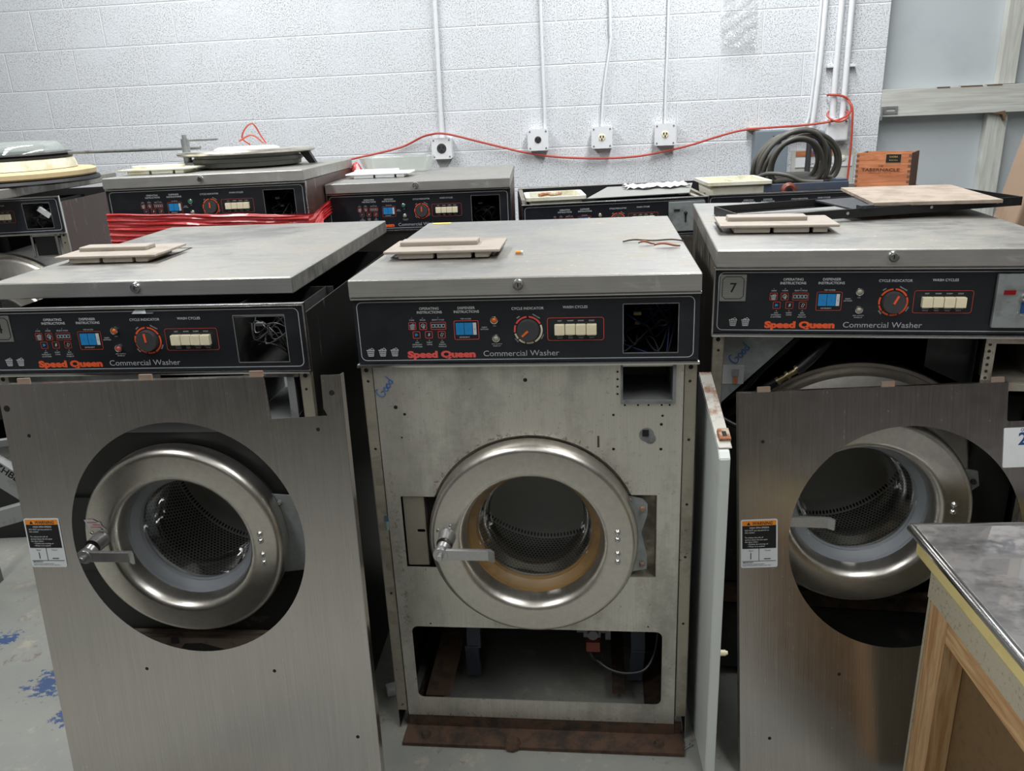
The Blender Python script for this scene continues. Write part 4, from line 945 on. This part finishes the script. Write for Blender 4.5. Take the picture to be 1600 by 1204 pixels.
t = loose_panel('loose brushed steel front panel with a white tag numbered 29 before machine number 7', mRP, HRP, .470+o, [(.046, HRP-.0979), (.2012, .1881+o), (.06, .085)], tab=False)
warning(t, .002, .423+o)
mb = MB(); y = -.0018; sheet(mb, [rrect(.511, .608, .609+o, .688+o, .003)], y, .0006); tg = mb.build('lot_tag', M['paper'], t)
mb = MB(); put_text(mb, '29', .556, .654+o, .025, y-.0005, 0, .02); mb.lathe([(.002, 0), (.0032, 0)], (.546, y-.0005, .6835+o), 12, 0); put_text(mb, 'BIDZ', .560, .6815+o, .0035, y-.0005, 0)
for k in range(3):
    for j in range(3): mb.box(.568, .602-.006*j, y-.0006, y-.0004, .647+o-.014*k-.004*j, .6482+o-.014*k-.004*j, 1)
mb.build('tag_print', [M['dark_blue'], M['grey_print']], tg)
# ------------------------------------------------------------------ white side panel between two machines
mw = Matrix.Translation((.366, 1.322, FLOOR)) @ Matrix.Rotation(-.06, 4, 'Z')
t = thing('side_panel', 'white enamelled side panel with a rusty sloping top edge standing between two machines', 'metal panel', mw)
H = .715-FLOOR
pr = [(0, 0, 0), (0, .235, 0), (0, .235, H+.072), (0, .012, H), (0, 0, H-.012)]
mb = MB(); mb.prism(pr, (.020, 0, 0)); bmesh.ops.bevel(mb.bm, geom=[e for e in mb.bm.edges], offset=.0015, segments=2, affect='EDGES')
pn = mb.build('panel', M['panel_white'], t)
mb = MB(); mb.prism([(.001, .015, H+.002), (.001, .234, H+.0720), (.001, .234, H+.0740), (.001, .015, H+.004)], (.024, 0, 0)); mb.build('folded_edge', plain('rust_blotched_enamel', (196, 194, 184), .6, spot=(140, 84, 52), spot_scale=22, amount=.53, bump=.3), t)
mb = MB(); m = Matrix.Translation((.014, .045, H+.016)) @ Matrix.Rotation(.3, 4, 'X'); mb.box(-.008, .012, -.015, .015, -.003, .004, 0, m); mb.box(-.002, .006, -.008, .006, .004, .0045, 1, m); mb.build('rusty_bracket', [M['rust_bright'], M['slot']], t)
mb = MB(); mb.cyl((.020, .02, .30), (.034, .02, .30), .006, 8); mb.cyl((.034, .02, .30), (.038, .02, .30), .004, 8); mb.build('bolt', M['cream'], t)
# ------------------------------------------------------------------ counter
t = thing('display_counter', 'unfinished pine and chipboard counter end with a glossy metal-edged top', 'counter', Matrix.Translation((.736, 1.332, 0)) @ Matrix.Rotation(-.06, 4, 'Z'))
Z = .545; X1, Y0 = .85, -.98
MB().bbox(.006, X1, Y0, -.006, Z-.012, Z, .0015).build('glossy_top', M['mirror'], t)
mb = MB(); mb.tube([(.0, Y0, Z-.006), (.0, .0, Z-.006)], .0085, 10, 0, 1); mb.tube([(.0, .0, Z-.006), (X1, .0, Z-.006)], .0085, 10, 0, 1); mb.build('metal_edging', M['chrome'], t)
MB().bbox(.006, X1, Y0, -.014, Z-.052, Z-.0125, .006, seg=3).build('cream_band', M['cream_edge'], t)
MB().box(.010, X1, Y0, -.075, Z-.105, Z-.0525).build('chipboard_band', M['chipboard'], t)
MB().box(.012, X1, -.084, -.0755, FLOOR, Z-.0525).build('back_board', M['chipboard'], t)
MB().bbox(.012, .052, -.150, -.0845, FLOOR, Z-.106, .002).build('post', M['pine'], t)
MB().bbox(.012, .052, Y0, -.151, Z-.150, Z-.106, .002).build('rail', M['pine_rail'], t)
MB().box(.0525, .058, Y0, -.085, FLOOR, Z-.106).build('infill_board', M['hardboard'], t)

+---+

* **THE TASK**:
Repeat the material above in full and unchanged, minus its images.

* **OUTPUT FOR THIS TASK**:
The Blender Python script for this scene continues. Write part 4, from line 945 on. This part finishes the script. Write for Blender 4.5. Take the picture to be 1600 by 1204 pixels.
t = loose_panel('loose brushed steel front panel with a white tag numbered 29 before machine number 7', mRP, HRP, .470+o, [(.046, HRP-.0979), (.2012, .1881+o), (.06, .085)], tab=False)
warning(t, .002, .423+o)
mb = MB(); y = -.0018; sheet(mb, [rrect(.511, .608, .609+o, .688+o, .003)], y, .0006); tg = mb.build('lot_tag', M['paper'], t)
mb = MB(); put_text(mb, '29', .556, .654+o, .025, y-.0005, 0, .02); mb.lathe([(.002, 0), (.0032, 0)], (.546, y-.0005, .6835+o), 12, 0); put_text(mb, 'BIDZ', .560, .6815+o, .0035, y-.0005, 0)
for k in range(3):
    for j in range(3): mb.box(.568, .602-.006*j, y-.0006, y-.0004, .647+o-.014*k-.004*j, .6482+o-.014*k-.004*j, 1)
mb.build('tag_print', [M['dark_blue'], M['grey_print']], tg)
# ------------------------------------------------------------------ white side panel between two machines
mw = Matrix.Translation((.366, 1.322, FLOOR)) @ Matrix.Rotation(-.06, 4, 'Z')
t = thing('side_panel', 'white enamelled side panel with a rusty sloping top edge standing between two machines', 'metal panel', mw)
H = .715-FLOOR
pr = [(0, 0, 0), (0, .235, 0), (0, .235, H+.072), (0, .012, H), (0, 0, H-.012)]
mb = MB(); mb.prism(pr, (.020, 0, 0)); bmesh.ops.bevel(mb.bm, geom=[e for e in mb.bm.edges], offset=.0015, segments=2, affect='EDGES')
pn = mb.build('panel', M['panel_white'], t)
mb = MB(); mb.prism([(.001, .015, H+.002), (.001, .234, H+.0720), (.001, .234, H+.0740), (.001, .015, H+.004)], (.024, 0, 0)); mb.build('folded_edge', plain('rust_blotched_enamel', (196, 194, 184), .6, spot=(140, 84, 52), spot_scale=22, amount=.53, bump=.3), t)
mb = MB(); m = Matrix.Translation((.014, .045, H+.016)) @ Matrix.Rotation(.3, 4, 'X'); mb.box(-.008, .012, -.015, .015, -.003, .004, 0, m); mb.box(-.002, .006, -.008, .006, .004, .0045, 1, m); mb.build('rusty_bracket', [M['rust_bright'], M['slot']], t)
mb = MB(); mb.cyl((.020, .02, .30), (.034, .02, .30), .006, 8); mb.cyl((.034, .02, .30), (.038, .02, .30), .004, 8); mb.build('bolt', M['cream'], t)
# ------------------------------------------------------------------ counter
t = thing('display_counter', 'unfinished pine and chipboard counter end with a glossy metal-edged top', 'counter', Matrix.Translation((.736, 1.332, 0)) @ Matrix.Rotation(-.06, 4, 'Z'))
Z = .545; X1, Y0 = .85, -.98
MB().bbox(.006, X1, Y0, -.006, Z-.012, Z, .0015).build('glossy_top', M['mirror'], t)
mb = MB(); mb.tube([(.0, Y0, Z-.006), (.0, .0, Z-.006)], .0085, 10, 0, 1); mb.tube([(.0, .0, Z-.006), (X1, .0, Z-.006)], .0085, 10, 0, 1); mb.build('metal_edging', M['chrome'], t)
MB().bbox(.006, X1, Y0, -.014, Z-.052, Z-.0125, .006, seg=3).build('cream_band', M['cream_edge'], t)
MB().box(.010, X1, Y0, -.075, Z-.105, Z-.0525).build('chipboard_band', M['chipboard'], t)
MB().box(.012, X1, -.084, -.0755, FLOOR, Z-.0525).build('back_board', M['chipboard'], t)
MB().bbox(.012, .052, -.150, -.0845, FLOOR, Z-.106, .002).build('post', M['pine'], t)
MB().bbox(.012, .052, Y0, -.151, Z-.150, Z-.106, .002).build('rail', M['pine_rail'], t)
MB().box(.0525, .058, Y0, -.085, FLOOR, Z-.106).build('infill_board', M['hardboard'], t)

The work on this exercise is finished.